Directions — Print exactly the lines from the first one down to the line containing "R_ = math.radians", both ends included, with no pictures and nothing else.

Data provided —

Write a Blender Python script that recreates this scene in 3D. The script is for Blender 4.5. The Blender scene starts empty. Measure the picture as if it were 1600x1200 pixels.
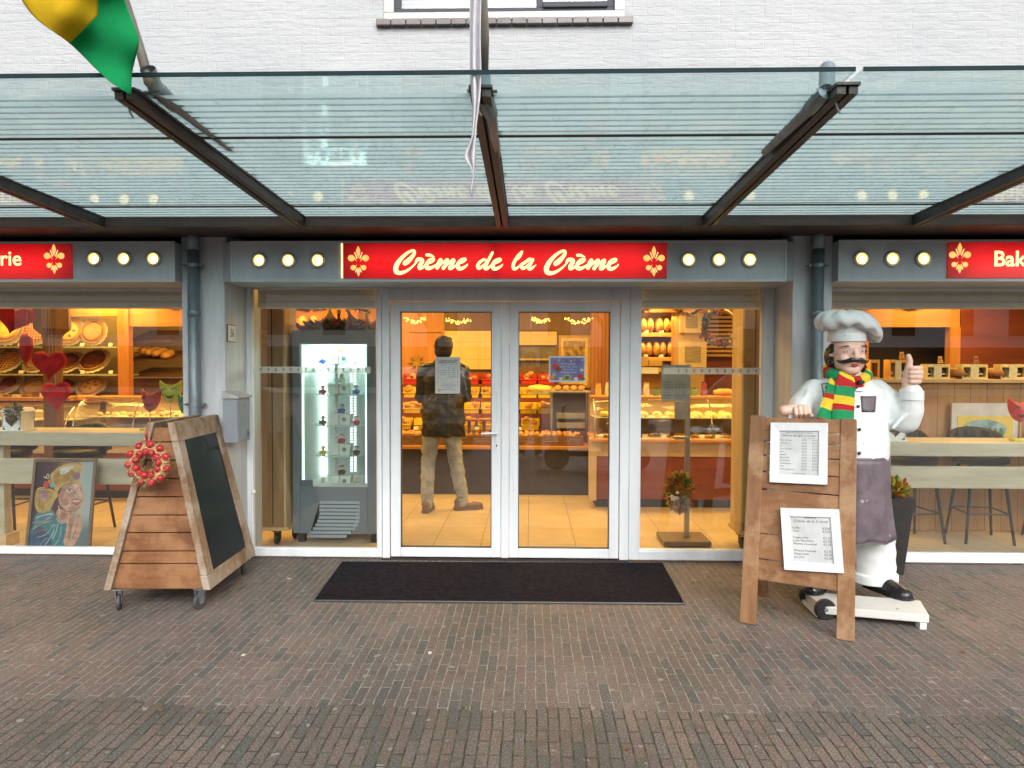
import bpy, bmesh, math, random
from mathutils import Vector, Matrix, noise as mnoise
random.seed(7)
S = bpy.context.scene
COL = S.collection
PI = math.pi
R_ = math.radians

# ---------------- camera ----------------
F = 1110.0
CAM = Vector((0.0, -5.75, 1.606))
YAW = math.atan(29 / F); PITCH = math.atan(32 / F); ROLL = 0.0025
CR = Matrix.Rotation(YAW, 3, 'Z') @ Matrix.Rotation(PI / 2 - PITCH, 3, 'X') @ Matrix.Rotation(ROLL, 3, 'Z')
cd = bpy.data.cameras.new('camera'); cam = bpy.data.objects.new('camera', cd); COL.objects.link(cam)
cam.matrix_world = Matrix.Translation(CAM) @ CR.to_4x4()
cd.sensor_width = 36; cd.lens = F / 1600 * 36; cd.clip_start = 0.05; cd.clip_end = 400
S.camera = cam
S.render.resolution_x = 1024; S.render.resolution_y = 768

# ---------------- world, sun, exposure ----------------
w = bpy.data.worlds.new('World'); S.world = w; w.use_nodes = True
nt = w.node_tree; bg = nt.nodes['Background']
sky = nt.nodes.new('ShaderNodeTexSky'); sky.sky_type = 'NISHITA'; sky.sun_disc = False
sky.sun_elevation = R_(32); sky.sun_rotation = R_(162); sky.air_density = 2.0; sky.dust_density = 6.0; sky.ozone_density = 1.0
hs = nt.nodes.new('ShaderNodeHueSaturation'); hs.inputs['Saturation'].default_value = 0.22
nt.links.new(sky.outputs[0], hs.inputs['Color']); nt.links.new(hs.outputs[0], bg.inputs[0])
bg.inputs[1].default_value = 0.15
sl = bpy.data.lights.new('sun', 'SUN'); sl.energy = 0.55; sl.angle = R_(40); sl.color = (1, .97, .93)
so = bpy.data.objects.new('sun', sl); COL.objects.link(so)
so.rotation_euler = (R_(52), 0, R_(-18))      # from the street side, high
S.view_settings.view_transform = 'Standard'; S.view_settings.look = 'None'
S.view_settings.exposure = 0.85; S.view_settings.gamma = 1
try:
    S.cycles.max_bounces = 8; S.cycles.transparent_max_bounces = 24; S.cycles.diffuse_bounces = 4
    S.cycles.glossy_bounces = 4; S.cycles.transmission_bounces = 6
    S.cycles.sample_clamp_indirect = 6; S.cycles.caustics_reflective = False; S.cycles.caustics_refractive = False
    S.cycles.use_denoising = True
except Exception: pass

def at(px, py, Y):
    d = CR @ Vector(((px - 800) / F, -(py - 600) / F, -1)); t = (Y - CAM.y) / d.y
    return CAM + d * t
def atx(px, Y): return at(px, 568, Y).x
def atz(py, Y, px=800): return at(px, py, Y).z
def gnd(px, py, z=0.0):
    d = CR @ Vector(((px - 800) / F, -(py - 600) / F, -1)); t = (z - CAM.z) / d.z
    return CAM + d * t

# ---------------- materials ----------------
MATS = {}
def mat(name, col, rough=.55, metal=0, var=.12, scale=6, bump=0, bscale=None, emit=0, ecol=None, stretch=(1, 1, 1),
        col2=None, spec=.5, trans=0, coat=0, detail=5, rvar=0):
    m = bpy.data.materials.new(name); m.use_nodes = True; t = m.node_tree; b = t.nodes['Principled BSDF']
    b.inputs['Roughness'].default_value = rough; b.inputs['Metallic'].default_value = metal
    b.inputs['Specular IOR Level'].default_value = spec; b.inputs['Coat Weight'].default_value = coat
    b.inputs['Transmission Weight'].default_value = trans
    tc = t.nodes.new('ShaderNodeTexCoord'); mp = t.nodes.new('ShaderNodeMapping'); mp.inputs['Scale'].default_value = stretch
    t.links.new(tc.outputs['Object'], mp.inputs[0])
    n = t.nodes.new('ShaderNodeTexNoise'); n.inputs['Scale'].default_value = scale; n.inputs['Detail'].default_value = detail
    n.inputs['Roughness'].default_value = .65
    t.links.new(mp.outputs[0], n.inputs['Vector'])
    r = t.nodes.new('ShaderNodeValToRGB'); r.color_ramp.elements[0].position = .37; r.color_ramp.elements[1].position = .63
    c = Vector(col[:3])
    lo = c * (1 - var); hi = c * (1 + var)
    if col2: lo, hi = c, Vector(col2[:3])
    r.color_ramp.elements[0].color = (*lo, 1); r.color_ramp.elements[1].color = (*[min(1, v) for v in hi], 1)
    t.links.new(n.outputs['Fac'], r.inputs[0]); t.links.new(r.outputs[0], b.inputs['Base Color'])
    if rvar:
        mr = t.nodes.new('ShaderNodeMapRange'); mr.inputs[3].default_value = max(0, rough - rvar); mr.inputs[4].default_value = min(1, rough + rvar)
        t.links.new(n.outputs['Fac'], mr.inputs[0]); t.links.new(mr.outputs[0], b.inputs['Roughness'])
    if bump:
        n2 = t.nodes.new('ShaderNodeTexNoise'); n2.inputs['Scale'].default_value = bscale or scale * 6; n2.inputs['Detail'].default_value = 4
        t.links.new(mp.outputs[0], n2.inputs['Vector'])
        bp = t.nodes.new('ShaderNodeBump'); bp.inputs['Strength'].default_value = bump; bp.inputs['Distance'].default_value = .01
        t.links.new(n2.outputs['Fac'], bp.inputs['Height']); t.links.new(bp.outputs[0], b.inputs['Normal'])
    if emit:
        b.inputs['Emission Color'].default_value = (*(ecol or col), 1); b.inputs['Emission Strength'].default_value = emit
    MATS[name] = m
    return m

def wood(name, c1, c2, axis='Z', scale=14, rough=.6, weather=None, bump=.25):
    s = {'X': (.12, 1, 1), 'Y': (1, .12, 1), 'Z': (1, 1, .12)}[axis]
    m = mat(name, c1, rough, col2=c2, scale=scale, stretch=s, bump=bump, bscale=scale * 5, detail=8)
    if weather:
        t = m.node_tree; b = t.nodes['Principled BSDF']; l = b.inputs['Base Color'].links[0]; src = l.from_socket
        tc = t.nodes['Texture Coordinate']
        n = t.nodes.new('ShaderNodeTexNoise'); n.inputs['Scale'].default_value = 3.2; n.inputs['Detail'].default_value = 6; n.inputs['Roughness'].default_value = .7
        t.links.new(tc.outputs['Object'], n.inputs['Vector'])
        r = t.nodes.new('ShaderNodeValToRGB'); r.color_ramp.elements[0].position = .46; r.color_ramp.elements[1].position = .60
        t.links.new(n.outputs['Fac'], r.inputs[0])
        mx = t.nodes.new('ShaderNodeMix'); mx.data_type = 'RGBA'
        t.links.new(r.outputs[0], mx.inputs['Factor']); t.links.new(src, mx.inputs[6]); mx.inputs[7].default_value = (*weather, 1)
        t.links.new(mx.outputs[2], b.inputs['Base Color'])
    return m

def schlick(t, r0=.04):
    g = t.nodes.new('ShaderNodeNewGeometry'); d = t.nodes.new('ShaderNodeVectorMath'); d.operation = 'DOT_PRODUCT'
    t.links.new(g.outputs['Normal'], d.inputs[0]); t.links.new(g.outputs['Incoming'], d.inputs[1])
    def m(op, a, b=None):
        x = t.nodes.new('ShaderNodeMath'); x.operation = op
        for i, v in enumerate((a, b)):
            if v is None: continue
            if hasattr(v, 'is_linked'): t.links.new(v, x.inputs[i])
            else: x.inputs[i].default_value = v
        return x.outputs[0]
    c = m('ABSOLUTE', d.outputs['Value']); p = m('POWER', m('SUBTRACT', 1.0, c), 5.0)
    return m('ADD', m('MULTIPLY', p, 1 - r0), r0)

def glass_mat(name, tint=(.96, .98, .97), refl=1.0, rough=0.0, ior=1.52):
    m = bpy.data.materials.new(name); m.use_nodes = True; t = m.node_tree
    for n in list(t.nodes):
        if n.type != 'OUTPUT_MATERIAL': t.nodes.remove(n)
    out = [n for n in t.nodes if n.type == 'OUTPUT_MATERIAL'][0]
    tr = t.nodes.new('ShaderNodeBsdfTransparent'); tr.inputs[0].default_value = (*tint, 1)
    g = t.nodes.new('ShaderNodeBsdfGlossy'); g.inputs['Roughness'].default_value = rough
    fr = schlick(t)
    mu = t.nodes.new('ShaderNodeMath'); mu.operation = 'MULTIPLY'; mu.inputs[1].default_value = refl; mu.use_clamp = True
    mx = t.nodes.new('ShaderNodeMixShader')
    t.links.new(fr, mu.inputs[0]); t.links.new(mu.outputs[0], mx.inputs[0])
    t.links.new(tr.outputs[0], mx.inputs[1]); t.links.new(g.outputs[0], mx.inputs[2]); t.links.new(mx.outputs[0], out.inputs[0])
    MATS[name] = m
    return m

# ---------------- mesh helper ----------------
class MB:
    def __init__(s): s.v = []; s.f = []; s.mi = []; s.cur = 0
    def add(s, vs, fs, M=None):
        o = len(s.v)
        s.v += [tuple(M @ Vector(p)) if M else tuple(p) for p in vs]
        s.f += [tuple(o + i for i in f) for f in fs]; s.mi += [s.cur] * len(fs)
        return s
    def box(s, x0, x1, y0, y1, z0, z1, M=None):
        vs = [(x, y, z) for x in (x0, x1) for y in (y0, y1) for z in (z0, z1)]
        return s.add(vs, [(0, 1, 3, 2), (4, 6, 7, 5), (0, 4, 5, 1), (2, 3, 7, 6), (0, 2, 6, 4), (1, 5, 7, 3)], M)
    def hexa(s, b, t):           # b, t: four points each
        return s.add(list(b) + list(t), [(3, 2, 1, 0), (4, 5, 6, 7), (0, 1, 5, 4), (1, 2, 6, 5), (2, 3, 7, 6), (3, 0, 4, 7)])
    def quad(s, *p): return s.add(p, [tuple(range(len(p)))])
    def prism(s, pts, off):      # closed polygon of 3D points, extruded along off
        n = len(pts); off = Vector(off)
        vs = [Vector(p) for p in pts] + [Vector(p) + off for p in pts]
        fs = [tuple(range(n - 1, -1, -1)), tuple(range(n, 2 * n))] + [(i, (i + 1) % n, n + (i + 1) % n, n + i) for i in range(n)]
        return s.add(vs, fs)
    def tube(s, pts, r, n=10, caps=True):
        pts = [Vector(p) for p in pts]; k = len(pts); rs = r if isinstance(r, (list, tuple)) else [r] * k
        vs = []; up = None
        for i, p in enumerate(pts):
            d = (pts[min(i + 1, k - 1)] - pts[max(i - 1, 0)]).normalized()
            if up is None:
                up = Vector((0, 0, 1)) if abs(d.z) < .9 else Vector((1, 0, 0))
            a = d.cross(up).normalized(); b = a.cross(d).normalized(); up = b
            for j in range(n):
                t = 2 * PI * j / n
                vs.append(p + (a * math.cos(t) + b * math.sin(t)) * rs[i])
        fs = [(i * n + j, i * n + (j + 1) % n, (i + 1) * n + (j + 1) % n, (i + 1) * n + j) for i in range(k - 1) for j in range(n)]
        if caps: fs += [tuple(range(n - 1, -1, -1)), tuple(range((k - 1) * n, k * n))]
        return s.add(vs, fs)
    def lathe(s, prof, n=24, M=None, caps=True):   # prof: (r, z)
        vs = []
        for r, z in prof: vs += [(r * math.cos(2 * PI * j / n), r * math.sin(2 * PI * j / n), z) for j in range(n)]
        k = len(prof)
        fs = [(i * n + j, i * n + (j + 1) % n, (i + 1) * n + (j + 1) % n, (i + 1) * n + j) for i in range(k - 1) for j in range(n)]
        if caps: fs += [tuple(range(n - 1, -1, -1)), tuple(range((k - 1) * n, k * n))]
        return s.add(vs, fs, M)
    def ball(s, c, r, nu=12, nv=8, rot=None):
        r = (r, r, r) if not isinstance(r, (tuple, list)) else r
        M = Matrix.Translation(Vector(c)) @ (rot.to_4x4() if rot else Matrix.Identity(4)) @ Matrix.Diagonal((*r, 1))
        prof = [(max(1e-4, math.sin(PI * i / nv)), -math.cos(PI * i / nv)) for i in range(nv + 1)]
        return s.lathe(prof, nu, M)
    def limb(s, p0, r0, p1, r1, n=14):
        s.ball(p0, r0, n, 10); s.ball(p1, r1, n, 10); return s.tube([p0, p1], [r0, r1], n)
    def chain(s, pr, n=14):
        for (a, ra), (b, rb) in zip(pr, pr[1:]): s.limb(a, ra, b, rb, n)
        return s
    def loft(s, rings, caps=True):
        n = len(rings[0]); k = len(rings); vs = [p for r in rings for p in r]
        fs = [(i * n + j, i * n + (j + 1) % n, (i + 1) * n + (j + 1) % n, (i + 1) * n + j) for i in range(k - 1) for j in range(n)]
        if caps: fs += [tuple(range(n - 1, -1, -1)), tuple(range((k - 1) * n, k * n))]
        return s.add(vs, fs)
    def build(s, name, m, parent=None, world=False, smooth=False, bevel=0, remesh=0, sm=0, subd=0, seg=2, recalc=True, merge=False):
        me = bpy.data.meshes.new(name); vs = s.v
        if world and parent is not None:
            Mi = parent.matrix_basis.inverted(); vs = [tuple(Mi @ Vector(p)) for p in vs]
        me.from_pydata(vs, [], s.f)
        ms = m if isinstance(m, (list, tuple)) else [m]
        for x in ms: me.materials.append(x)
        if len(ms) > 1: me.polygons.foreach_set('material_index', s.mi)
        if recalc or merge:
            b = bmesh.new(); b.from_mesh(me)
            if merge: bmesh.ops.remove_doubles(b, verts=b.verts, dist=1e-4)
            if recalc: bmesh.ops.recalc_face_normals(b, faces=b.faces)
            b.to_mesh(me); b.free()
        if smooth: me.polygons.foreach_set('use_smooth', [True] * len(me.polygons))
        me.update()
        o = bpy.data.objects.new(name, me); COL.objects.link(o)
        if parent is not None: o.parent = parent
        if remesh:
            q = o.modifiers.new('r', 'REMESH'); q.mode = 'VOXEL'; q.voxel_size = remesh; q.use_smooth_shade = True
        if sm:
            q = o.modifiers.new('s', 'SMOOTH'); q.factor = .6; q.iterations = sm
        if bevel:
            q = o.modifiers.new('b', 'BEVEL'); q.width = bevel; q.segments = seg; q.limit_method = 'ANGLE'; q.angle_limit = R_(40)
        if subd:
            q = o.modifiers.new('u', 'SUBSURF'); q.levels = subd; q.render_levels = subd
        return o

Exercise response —
Write a Blender Python script that recreates this scene in 3D. The script is for Blender 4.5. The Blender scene starts empty. Measure the picture as if it were 1600x1200 pixels.
import bpy, bmesh, math, random
from mathutils import Vector, Matrix, noise as mnoise
random.seed(7)
S = bpy.context.scene
COL = S.collection
PI = math.pi
R_ = math.radians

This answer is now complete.